Find the line containing "Keep writing the" in the material below; copy that line and all following lines exactly.
begin Excerpted data
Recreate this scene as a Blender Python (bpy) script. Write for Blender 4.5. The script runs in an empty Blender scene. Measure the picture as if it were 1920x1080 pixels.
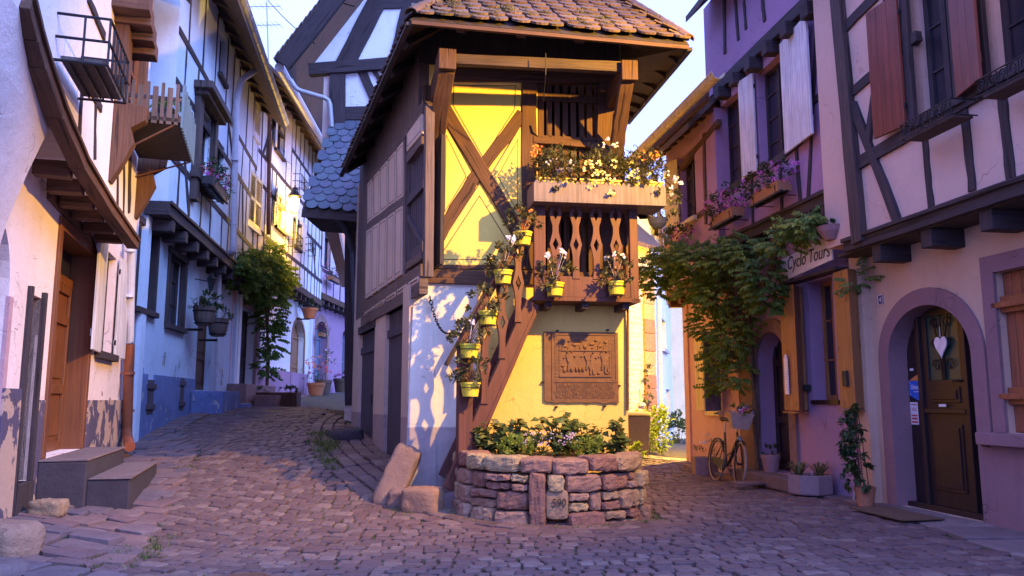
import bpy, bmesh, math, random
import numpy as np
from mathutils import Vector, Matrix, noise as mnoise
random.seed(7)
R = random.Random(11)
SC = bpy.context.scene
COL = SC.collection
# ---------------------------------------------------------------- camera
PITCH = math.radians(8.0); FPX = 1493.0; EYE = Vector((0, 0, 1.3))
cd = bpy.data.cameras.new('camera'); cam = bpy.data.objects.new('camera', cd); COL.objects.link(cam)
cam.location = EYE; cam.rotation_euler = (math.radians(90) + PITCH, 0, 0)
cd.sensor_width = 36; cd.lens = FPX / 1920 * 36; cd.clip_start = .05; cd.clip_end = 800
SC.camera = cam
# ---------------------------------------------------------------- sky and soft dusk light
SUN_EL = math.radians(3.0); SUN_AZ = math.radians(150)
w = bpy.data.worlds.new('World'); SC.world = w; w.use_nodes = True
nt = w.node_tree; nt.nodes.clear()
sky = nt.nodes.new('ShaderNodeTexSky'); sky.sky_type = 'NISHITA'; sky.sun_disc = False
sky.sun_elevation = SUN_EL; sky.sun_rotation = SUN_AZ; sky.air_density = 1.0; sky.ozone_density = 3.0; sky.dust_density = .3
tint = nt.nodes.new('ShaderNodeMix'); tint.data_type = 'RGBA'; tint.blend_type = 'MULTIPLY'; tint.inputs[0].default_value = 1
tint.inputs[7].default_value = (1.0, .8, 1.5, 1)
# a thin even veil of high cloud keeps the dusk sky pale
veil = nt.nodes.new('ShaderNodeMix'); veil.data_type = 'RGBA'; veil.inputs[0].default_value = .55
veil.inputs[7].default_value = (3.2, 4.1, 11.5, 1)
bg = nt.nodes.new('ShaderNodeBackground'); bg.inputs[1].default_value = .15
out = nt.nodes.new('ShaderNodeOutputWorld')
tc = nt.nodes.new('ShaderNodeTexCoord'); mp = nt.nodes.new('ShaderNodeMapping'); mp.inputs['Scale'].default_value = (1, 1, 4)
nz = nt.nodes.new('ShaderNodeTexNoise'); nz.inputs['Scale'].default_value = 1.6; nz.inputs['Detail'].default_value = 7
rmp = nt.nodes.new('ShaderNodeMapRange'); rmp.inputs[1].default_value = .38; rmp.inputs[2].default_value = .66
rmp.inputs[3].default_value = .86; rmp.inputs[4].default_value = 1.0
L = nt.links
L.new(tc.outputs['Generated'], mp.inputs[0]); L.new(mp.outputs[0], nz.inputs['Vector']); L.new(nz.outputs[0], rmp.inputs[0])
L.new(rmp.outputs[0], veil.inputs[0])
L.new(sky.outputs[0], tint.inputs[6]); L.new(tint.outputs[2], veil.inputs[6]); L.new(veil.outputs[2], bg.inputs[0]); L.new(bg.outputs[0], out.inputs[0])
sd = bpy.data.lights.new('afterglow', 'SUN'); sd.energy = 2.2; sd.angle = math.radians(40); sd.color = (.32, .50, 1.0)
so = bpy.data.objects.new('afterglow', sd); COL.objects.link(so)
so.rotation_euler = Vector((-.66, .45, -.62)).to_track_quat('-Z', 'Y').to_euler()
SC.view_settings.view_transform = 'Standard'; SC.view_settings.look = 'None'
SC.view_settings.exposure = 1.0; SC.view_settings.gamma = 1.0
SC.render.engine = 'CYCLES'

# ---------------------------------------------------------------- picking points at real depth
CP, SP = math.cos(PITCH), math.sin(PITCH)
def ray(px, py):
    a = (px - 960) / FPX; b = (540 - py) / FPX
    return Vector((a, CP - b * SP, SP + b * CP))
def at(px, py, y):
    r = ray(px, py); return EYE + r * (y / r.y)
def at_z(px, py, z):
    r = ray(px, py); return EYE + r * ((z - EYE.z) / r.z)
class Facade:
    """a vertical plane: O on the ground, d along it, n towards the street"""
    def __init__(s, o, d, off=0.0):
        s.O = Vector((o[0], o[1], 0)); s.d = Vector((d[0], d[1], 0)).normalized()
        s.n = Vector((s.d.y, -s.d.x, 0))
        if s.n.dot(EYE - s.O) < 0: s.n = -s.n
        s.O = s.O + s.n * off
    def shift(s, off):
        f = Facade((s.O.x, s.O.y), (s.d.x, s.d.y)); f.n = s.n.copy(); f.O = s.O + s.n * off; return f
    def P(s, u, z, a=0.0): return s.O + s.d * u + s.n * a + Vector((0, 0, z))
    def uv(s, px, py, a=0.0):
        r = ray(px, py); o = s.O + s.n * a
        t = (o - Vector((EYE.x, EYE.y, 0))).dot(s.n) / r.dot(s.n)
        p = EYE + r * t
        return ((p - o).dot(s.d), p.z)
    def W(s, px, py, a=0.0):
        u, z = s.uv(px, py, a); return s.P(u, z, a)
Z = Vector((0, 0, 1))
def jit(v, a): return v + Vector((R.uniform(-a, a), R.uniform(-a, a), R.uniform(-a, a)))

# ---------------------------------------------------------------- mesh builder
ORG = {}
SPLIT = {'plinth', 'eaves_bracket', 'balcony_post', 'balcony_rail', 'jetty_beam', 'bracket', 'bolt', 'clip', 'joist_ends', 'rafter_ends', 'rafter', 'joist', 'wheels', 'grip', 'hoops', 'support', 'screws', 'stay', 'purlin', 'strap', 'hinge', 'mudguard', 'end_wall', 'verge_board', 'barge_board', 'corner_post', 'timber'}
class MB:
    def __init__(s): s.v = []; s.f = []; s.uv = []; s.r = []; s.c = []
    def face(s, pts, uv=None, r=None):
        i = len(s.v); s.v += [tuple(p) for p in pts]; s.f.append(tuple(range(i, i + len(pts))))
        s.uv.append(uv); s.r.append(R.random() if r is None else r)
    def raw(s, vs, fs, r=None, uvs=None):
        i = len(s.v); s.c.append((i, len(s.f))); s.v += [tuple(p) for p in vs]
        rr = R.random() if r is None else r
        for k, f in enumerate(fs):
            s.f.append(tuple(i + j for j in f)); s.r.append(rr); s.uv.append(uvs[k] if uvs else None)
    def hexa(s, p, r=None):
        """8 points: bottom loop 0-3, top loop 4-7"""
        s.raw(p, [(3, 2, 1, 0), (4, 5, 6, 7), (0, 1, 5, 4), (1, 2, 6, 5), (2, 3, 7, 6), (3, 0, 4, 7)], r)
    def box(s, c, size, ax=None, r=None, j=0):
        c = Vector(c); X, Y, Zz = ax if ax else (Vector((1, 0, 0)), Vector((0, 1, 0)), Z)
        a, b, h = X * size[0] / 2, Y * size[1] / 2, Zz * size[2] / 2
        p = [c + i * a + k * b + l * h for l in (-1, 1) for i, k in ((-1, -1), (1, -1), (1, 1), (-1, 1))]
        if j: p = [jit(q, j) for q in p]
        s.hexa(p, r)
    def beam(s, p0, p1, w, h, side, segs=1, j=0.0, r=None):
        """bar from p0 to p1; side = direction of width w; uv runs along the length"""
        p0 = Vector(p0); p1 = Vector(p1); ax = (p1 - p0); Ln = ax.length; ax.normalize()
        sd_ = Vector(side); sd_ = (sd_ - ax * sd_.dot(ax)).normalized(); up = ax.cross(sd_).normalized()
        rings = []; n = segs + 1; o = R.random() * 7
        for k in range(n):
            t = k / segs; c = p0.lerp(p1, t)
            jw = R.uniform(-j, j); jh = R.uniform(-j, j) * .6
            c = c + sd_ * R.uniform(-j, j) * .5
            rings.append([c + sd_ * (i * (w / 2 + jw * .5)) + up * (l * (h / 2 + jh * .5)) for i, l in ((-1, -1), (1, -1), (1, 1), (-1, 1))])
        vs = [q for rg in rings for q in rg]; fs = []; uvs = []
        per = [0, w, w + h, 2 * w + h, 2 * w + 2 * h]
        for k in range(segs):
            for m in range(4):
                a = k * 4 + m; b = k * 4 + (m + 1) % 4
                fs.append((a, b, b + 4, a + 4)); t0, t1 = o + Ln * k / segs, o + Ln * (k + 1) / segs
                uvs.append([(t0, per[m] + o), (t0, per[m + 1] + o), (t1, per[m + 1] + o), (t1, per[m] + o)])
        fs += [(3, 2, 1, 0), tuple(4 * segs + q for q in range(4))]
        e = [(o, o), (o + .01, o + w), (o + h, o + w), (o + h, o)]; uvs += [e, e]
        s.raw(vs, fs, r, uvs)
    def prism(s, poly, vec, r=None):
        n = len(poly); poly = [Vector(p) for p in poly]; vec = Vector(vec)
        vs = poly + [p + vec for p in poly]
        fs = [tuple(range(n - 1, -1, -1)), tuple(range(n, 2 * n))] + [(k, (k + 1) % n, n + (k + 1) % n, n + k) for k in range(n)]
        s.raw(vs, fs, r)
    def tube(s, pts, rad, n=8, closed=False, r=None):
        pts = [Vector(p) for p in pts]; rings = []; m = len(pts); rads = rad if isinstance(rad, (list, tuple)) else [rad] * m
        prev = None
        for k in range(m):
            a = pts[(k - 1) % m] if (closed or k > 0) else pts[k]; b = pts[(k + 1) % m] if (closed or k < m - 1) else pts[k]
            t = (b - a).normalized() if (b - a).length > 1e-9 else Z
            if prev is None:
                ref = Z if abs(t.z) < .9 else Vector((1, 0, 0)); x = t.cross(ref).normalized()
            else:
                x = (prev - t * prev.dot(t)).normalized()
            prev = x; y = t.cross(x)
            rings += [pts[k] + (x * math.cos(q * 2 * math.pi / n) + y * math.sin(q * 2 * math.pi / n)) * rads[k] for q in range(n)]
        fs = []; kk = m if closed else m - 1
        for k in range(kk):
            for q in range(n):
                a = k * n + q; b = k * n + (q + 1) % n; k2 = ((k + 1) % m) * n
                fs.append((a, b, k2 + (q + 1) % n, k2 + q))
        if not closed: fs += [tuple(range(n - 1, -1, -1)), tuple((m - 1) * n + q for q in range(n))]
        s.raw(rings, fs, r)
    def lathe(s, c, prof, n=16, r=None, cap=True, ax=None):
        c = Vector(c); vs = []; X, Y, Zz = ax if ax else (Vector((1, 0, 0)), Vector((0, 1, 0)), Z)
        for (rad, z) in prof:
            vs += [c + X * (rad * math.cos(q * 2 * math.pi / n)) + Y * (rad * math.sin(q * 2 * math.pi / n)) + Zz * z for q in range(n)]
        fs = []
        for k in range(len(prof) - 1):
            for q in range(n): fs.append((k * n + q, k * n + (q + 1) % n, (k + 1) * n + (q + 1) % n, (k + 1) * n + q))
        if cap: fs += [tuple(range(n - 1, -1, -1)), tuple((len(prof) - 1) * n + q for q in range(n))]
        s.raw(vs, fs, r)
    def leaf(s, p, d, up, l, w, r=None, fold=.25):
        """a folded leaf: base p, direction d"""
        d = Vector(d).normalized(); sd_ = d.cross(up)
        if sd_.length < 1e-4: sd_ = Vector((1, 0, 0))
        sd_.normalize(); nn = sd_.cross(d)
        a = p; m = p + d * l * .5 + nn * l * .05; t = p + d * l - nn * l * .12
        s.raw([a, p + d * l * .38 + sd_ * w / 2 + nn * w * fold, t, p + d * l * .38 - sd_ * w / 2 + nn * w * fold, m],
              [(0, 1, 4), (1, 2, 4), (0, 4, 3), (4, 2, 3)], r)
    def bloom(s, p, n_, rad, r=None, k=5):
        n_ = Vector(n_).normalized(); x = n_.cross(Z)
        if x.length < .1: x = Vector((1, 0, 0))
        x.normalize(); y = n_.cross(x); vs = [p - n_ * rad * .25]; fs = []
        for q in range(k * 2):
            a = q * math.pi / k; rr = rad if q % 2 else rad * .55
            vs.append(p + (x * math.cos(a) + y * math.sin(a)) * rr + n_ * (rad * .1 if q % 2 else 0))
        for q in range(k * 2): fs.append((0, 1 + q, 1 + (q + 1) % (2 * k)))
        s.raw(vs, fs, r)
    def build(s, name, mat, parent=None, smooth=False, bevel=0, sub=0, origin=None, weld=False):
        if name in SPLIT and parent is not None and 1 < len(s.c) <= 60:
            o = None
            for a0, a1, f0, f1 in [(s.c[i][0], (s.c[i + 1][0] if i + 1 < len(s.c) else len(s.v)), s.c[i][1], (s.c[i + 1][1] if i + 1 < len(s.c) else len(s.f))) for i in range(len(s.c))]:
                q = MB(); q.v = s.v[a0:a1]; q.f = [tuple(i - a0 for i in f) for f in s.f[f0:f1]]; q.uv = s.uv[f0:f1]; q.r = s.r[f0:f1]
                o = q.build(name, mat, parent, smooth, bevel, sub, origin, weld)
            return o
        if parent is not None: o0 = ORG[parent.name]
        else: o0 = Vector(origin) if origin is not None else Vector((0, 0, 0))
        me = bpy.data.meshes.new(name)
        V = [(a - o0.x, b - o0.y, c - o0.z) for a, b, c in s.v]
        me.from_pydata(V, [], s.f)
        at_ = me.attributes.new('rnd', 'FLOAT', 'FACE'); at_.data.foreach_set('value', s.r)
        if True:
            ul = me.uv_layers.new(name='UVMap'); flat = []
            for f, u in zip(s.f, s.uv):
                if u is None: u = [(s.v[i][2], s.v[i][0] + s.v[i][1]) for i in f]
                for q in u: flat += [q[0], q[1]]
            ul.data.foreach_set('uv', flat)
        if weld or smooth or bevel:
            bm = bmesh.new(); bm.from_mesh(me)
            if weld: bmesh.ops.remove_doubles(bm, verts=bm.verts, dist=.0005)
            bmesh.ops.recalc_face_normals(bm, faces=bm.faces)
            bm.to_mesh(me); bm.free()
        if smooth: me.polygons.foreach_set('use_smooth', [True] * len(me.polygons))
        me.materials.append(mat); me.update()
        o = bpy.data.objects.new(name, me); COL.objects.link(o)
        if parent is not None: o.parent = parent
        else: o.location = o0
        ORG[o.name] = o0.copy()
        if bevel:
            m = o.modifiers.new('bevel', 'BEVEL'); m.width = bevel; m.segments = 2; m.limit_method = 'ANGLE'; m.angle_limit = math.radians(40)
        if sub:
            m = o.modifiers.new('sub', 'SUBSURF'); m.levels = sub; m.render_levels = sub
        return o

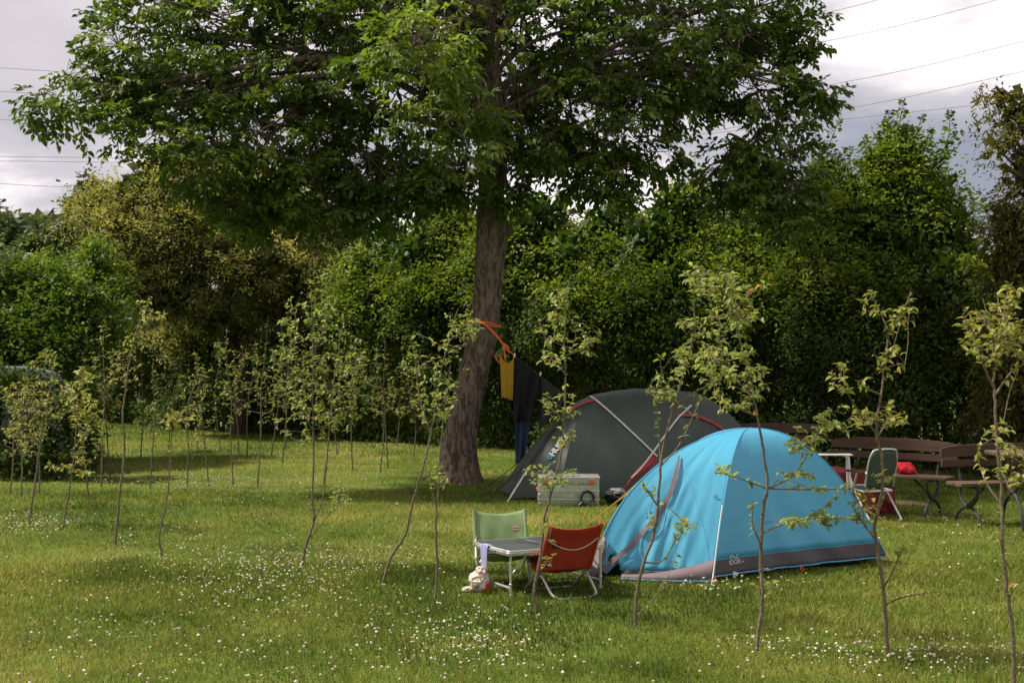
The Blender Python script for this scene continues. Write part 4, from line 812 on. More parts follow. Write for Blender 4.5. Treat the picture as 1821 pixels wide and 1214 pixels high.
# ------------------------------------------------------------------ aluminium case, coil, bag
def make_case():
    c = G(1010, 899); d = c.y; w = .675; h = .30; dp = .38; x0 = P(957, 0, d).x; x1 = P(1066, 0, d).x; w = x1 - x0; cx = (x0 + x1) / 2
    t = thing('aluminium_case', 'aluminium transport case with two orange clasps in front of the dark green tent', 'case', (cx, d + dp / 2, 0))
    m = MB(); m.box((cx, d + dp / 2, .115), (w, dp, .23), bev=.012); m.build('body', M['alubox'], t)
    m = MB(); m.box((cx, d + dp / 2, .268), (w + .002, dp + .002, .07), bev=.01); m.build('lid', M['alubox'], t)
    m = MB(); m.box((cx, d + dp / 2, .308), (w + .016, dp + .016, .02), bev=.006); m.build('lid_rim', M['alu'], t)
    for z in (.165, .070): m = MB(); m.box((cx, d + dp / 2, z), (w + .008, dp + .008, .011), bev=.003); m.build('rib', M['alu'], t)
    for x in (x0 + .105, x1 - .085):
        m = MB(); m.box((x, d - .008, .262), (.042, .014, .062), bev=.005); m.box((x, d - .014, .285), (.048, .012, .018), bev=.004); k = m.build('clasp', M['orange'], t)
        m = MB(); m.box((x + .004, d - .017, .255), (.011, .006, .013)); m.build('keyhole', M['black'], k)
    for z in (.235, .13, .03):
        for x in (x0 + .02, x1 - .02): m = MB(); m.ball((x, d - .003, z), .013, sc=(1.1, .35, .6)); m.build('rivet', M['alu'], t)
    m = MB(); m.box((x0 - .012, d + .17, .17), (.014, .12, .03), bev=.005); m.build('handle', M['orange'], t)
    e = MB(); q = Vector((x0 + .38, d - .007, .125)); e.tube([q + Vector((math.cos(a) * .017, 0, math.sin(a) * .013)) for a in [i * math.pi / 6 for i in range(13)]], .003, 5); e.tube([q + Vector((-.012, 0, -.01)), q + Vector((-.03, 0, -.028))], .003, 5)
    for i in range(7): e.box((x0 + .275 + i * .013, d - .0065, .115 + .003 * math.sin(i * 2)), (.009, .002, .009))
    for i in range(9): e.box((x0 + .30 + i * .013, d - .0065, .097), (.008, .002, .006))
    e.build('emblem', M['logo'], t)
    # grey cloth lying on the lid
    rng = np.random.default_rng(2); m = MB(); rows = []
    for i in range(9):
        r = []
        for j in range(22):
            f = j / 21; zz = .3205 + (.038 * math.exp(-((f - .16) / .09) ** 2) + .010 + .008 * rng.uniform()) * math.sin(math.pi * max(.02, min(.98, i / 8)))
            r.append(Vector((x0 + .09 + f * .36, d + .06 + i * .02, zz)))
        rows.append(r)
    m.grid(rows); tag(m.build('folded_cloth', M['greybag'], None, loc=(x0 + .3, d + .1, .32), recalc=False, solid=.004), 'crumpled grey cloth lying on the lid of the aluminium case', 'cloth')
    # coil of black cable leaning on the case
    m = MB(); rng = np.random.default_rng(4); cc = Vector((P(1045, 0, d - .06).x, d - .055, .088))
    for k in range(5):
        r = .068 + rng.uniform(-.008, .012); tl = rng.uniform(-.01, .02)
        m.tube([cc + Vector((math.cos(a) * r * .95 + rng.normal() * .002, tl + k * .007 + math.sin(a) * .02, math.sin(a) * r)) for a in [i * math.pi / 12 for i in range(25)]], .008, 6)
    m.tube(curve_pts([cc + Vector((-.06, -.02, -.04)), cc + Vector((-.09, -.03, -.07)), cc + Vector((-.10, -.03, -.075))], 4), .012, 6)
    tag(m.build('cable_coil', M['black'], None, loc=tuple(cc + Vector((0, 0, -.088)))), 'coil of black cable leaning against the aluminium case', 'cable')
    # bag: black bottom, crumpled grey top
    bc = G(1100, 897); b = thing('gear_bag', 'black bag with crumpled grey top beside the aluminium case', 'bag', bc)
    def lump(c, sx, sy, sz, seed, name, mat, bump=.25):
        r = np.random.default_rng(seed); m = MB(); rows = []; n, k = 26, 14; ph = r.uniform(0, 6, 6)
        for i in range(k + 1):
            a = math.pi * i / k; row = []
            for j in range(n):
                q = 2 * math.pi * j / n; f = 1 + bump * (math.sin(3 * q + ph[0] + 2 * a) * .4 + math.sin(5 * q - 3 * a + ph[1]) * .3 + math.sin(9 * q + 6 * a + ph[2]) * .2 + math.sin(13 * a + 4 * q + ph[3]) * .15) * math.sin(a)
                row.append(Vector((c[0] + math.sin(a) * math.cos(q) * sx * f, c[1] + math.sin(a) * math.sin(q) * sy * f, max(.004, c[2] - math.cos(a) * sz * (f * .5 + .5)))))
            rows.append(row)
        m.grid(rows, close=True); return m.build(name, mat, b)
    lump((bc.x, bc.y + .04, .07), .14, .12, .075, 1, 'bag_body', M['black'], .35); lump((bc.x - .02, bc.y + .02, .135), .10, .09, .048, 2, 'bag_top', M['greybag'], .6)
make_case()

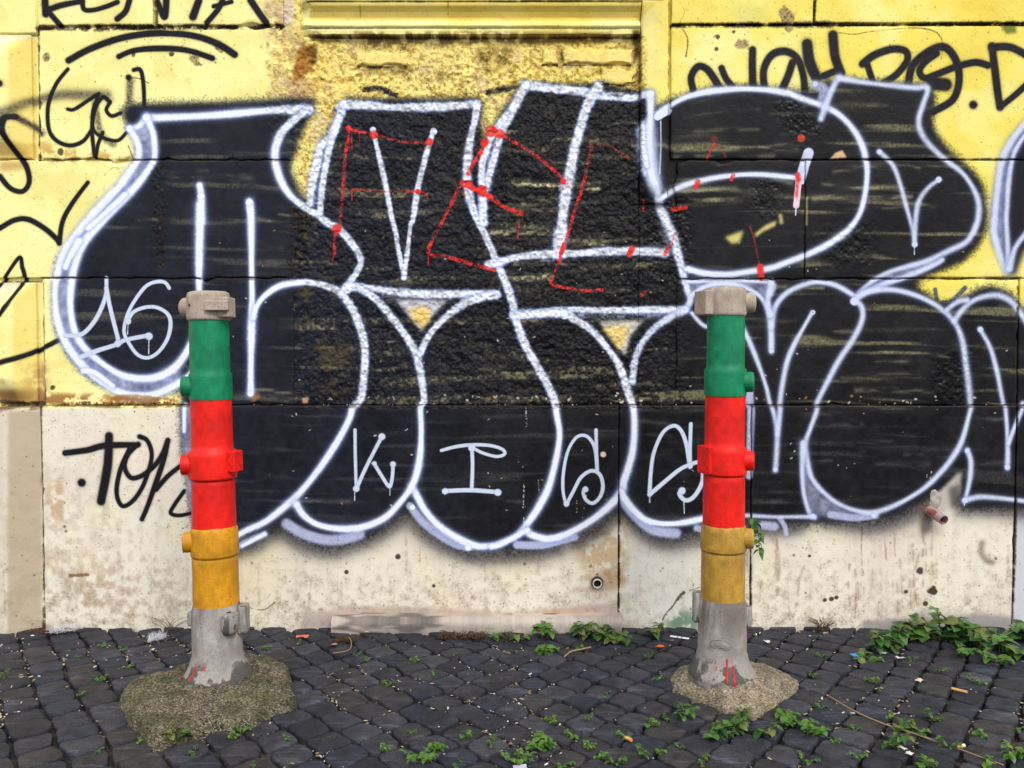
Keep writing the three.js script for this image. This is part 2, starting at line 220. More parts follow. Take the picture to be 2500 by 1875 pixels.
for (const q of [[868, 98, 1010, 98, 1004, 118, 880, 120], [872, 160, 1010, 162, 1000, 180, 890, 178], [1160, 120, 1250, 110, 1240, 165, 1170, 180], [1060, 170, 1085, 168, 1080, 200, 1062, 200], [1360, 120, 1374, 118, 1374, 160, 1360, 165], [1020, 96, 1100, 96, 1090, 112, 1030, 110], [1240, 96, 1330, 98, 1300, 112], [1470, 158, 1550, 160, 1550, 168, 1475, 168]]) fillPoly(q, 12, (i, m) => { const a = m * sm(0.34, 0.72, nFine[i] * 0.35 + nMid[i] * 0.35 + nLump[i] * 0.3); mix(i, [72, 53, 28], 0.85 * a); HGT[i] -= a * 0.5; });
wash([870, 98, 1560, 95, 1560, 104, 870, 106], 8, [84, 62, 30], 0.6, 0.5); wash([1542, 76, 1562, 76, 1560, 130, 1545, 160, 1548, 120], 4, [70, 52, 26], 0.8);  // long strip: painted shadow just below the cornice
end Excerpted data
Response to this exercise
Keep writing the three.js script for this image. This is part 2, starting at line 220. More parts follow. Take the picture to be 2500 by 1875 pixels.
for (const q of [[868, 98, 1010, 98, 1004, 118, 880, 120], [872, 160, 1010, 162, 1000, 180, 890, 178], [1160, 120, 1250, 110, 1240, 165, 1170, 180], [1060, 170, 1085, 168, 1080, 200, 1062, 200], [1360, 120, 1374, 118, 1374, 160, 1360, 165], [1020, 96, 1100, 96, 1090, 112, 1030, 110], [1240, 96, 1330, 98, 1300, 112], [1470, 158, 1550, 160, 1550, 168, 1475, 168]]) fillPoly(q, 12, (i, m) => { const a = m * sm(0.34, 0.72, nFine[i] * 0.35 + nMid[i] * 0.35 + nLump[i] * 0.3); mix(i, [72, 53, 28], 0.85 * a); HGT[i] -= a * 0.5; });
wash([870, 98, 1560, 95, 1560, 104, 870, 106], 8, [84, 62, 30], 0.6, 0.5); wash([1542, 76, 1562, 76, 1560, 130, 1545, 160, 1548, 120], 4, [70, 52, 26], 0.8);  // long strip: painted shadow just below the cornice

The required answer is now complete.